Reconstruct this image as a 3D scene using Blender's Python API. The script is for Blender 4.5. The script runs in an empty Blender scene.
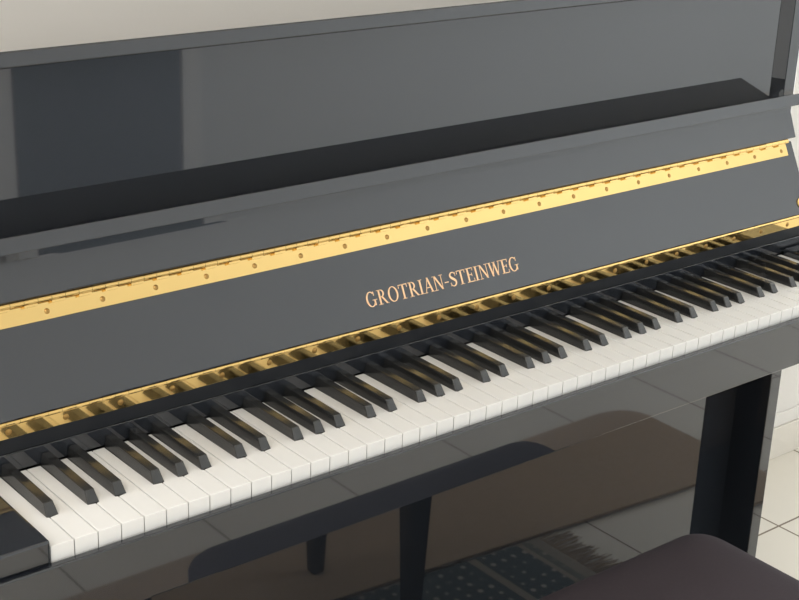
import bpy, bmesh, math, random
from mathutils import Vector, Matrix
random.seed(4)
C = bpy.context.scene
COL = C.collection
FZ = 0.72            # height of the white key tops above the floor; shapes below are laid out from there

# ------------------------------------------------------------------ helpers
def nb():
    return bmesh.new()

def obj(name, bm, mat, parent=None, origin=None, smooth=False):
    """link a bmesh (key-height coordinates) as one mesh object"""
    if origin is None:
        origin = parent.location.copy() if parent is not None and parent.type == 'EMPTY' else Vector((0, 0, 0))
        if parent is not None and parent.type != 'EMPTY':
            origin = Vector(parent['_o'])
    origin = Vector(origin)
    bmesh.ops.remove_doubles(bm, verts=bm.verts, dist=1e-7)
    bmesh.ops.recalc_face_normals(bm, faces=bm.faces)
    bmesh.ops.translate(bm, verts=bm.verts, vec=Vector((0, 0, FZ)) - origin)
    me = bpy.data.meshes.new(name)
    bm.to_mesh(me); bm.free()
    if smooth:
        for p in me.polygons: p.use_smooth = True
    me.materials.append(mat)
    o = bpy.data.objects.new(name, me)
    COL.objects.link(o)
    o['_o'] = list(origin)
    if parent is not None:
        o.parent = parent
        po = parent.location if parent.type == 'EMPTY' else Vector(parent['_o'])
        o.location = origin - po
    else:
        o.location = origin
    return o

def thing(name, label, cat, loc, group=None):
    o = bpy.data.objects.new(name, None); COL.objects.link(o)
    o.location = loc; o.empty_display_size = .1
    o['label'] = label; o['category'] = cat
    if group: o['group'] = group
    return o

def struct(name, bm, mat):
    o = obj(name, bm, mat); o['kind'] = 'structure'; return o

def box(bm, x0, x1, y0, y1, z0, z1, bev=0, seg=2):
    r = bmesh.ops.create_cube(bm, size=1)
    vs = r['verts']
    bmesh.ops.scale(bm, verts=vs, vec=(x1-x0, y1-y0, z1-z0))
    bmesh.ops.translate(bm, verts=vs, vec=((x0+x1)/2, (y0+y1)/2, (z0+z1)/2))
    if bev:
        es = list({e for v in vs for e in v.link_edges})
        bmesh.ops.bevel(bm, geom=es, offset=bev, segments=seg, affect='EDGES', profile=.5)

def prism_x(bm, prof, x0, x1, bev=0, seg=2):
    """profile of (y, z) points run along x"""
    a = [bm.verts.new((x0, y, z)) for y, z in prof]
    b = [bm.verts.new((x1, y, z)) for y, z in prof]
    fs = [bm.faces.new(a), bm.faces.new(b[::-1])]
    n = len(prof)
    for i in range(n):
        fs.append(bm.faces.new((a[i], b[i], b[(i+1) % n], a[(i+1) % n])))
    if bev:
        bmesh.ops.recalc_face_normals(bm, faces=fs)
        es = list({e for f in fs for e in f.edges})
        bmesh.ops.bevel(bm, geom=es, offset=bev, segments=seg, affect='EDGES', profile=.5)

def prism_z(bm, poly, z0, z1, bev=0, seg=2, only_top=False):
    a = [bm.verts.new((x, y, z0)) for x, y in poly]
    b = [bm.verts.new((x, y, z1)) for x, y in poly]
    bm.faces.new(a[::-1]); top = bm.faces.new(b)
    n = len(poly); sides = []
    for i in range(n):
        sides.append(bm.faces.new((a[i], a[(i+1) % n], b[(i+1) % n], b[i])))
    if bev:
        es = list(top.edges)
        bmesh.ops.bevel(bm, geom=es, offset=bev, segments=seg, affect='EDGES', profile=.5)

def cyl(bm, p0, p1, r0, r1=None, n=16):
    r1 = r0 if r1 is None else r1
    p0, p1 = Vector(p0), Vector(p1); d = (p1-p0)
    q = d.to_track_quat('Z', 'Y')
    m = Matrix.Translation((p0+p1)/2) @ q.to_matrix().to_4x4()
    bmesh.ops.create_cone(bm, cap_ends=True, segments=n, radius1=r0, radius2=r1, depth=d.length, matrix=m)

# ------------------------------------------------------------------ materials
def mat(name, col, rough=.5, metal=0., ior=1.5, spec=None):
    m = bpy.data.materials.new(name); m.use_nodes = True
    b = m.node_tree.nodes['Principled BSDF']
    b.inputs['Base Color'].default_value = (*col, 1)
    b.inputs['Roughness'].default_value = rough
    b.inputs['Metallic'].default_value = metal
    b.inputs['IOR'].default_value = ior
    return m

def nodes(m):
    return m.node_tree.nodes, m.node_tree.links, m.node_tree.nodes['Principled BSDF']

def noise_mix(m, c1, c2, scale, detail=4, bump=0., bscale=None, dist=.001):
    N, L, b = nodes(m)
    tc = N.new('ShaderNodeTexCoord')
    nz = N.new('ShaderNodeTexNoise'); nz.inputs['Scale'].default_value = scale; nz.inputs['Detail'].default_value = detail
    L.new(tc.outputs['Object'], nz.inputs['Vector'])
    mx = N.new('ShaderNodeMix'); mx.data_type = 'RGBA'
    mx.inputs[6].default_value = (*c1, 1); mx.inputs[7].default_value = (*c2, 1)
    L.new(nz.outputs['Fac'], mx.inputs[0]); L.new(mx.outputs[2], b.inputs['Base Color'])
    if bump:
        n2 = N.new('ShaderNodeTexNoise'); n2.inputs['Scale'].default_value = bscale or scale
        L.new(tc.outputs['Object'], n2.inputs['Vector'])
        bp = N.new('ShaderNodeBump'); bp.inputs['Strength'].default_value = bump; bp.inputs['Distance'].default_value = dist
        L.new(n2.outputs['Fac'], bp.inputs['Height']); L.new(bp.outputs['Normal'], b.inputs['Normal'])
    return m

LAC = mat('black_polyester_lacquer', (.016, .019, .024), .03, 0, 1.72)
noise_mix(LAC, (.0170, .0200, .0260), (.0190, .0225, .029), 3)
LAC2 = mat('black_satin_rail', (.009, .011, .015), .5, 0, 1.4)
IVORY = mat('white_key_plastic', (.85, .85, .84), .22, 0, 1.45)
EBONY = mat('black_key_plastic', (.022, .023, .024), .16, 0, 1.65)
BRASS = mat('polished_brass', (.74, .52, .20), .06, 1)
noise_mix(BRASS, (.72, .495, .185), (.78, .55, .22), 9)
BRASS2 = mat('brass_screw', (.42, .26, .09), .3, 1)
GOLD = mat('gold_leaf_letters', (.85, .55, .33), .38, .85)
FABRIC = mat('plum_velour', (.05,.04,.05), .92, 0, 1.35)
noise_mix(FABRIC, (.040, .031, .038), (.050, .040, .047), 260, 3, .35, 900, .0006)
BWOOD = mat('black_bench_wood', (.012, .014, .017), .25, 0, 1.5)
WALL = mat('painted_wall', (.80, .775, .74), .8)
noise_mix(WALL, (.79, .765, .73), (.82, .795, .76), 2.5, 3, .08, 180, .0008)
WALLF = mat('painted_wall_front', (.86, .87, .88), .8)
noise_mix(WALLF, (.84, .86, .87), (.86, .88, .90), 2.5, 3, .08, 180, .0008)
CEIL = mat('white_ceiling', (.86, .85, .83), .85)
noise_mix(CEIL, (.84, .80, .74), (.87, .83, .77), 1.5)
SKIRT = mat('ceramic_skirting', (.78, .74, .67), .3)
noise_mix(SKIRT, (.76, .72, .65), (.80, .76, .69), 6)
TRIM = mat('white_trim_paint', (.93, .94, .95), .5)
DOOR = mat('grey_blue_door', (.25, .28, .32), .5)
noise_mix(DOOR, (.24, .27, .31), (.27, .30, .34), 3)
METAL = mat('brushed_handle', (.7, .7, .7), .3, 1)

# tiled floor: joint lines on a square grid in world metres
def tile_mat():
    m = mat('cream_floor_tiles', (.78, .73, .64), .22, 0, 1.5)
    N, L, b = nodes(m)
    tc = N.new('ShaderNodeTexCoord'); sx = N.new('ShaderNodeSeparateXYZ'); L.new(tc.outputs['Object'], sx.inputs[0])
    def joint(out, off, period):
        a = N.new('ShaderNodeMath'); a.operation = 'ADD'; a.inputs[1].default_value = off; L.new(out, a.inputs[0])
        f = N.new('ShaderNodeMath'); f.operation = 'PINGPONG'; f.inputs[1].default_value = period/2; L.new(a.outputs[0], f.inputs[0])
        c = N.new('ShaderNodeMath'); c.operation = 'LESS_THAN'; c.inputs[1].default_value = .0021; L.new(f.outputs[0], c.inputs[0])
        return c.outputs[0]
    T = .298
    jx = joint(sx.outputs[0], 10*T - 1.692 + 0*T, T)
    jy = joint(sx.outputs[1], 20*T - .3968, T)
    mx = N.new('ShaderNodeMath'); mx.operation = 'MAXIMUM'; L.new(jx, mx.inputs[0]); L.new(jy, mx.inputs[1])
    nz = N.new('ShaderNodeTexNoise'); nz.inputs['Scale'].default_value = 5; nz.inputs['Detail'].default_value = 6
    L.new(tc.outputs['Object'], nz.inputs['Vector'])
    t = N.new('ShaderNodeMix'); t.data_type = 'RGBA'
    t.inputs[6].default_value = (.74, .70, .62, 1); t.inputs[7].default_value = (.80, .76, .68, 1)
    L.new(nz.outputs['Fac'], t.inputs[0])
    g = N.new('ShaderNodeMix'); g.data_type = 'RGBA'; g.inputs[7].default_value = (.20, .16, .12, 1)
    L.new(t.outputs[2], g.inputs[6]); L.new(mx.outputs[0], g.inputs[0]); L.new(g.outputs[2], b.inputs['Base Color'])
    r = N.new('ShaderNodeMapRange'); r.inputs[3].default_value = .25; r.inputs[4].default_value = .8
    L.new(mx.outputs[0], r.inputs[0]); L.new(r.outputs[0], b.inputs['Roughness'])
    return m
TILE = tile_mat()

CARPET = mat('brown_carpet', (.30, .20, .13), .95)
noise_mix(CARPET, (.36, .27, .19), (.56, .43, .31), 120, 6, .6, 500, .003)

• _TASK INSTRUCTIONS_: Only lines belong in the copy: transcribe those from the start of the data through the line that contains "return bmesh.new()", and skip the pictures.

• _ANSWER TO THIS PROBLEM_:
Reconstruct this image as a 3D scene using Blender's Python API. The script is for Blender 4.5. The script runs in an empty Blender scene.
import bpy, bmesh, math, random
from mathutils import Vector, Matrix
random.seed(4)
C = bpy.context.scene
COL = C.collection
FZ = 0.72            # height of the white key tops above the floor; shapes below are laid out from there

# ------------------------------------------------------------------ helpers
def nb():
    return bmesh.new()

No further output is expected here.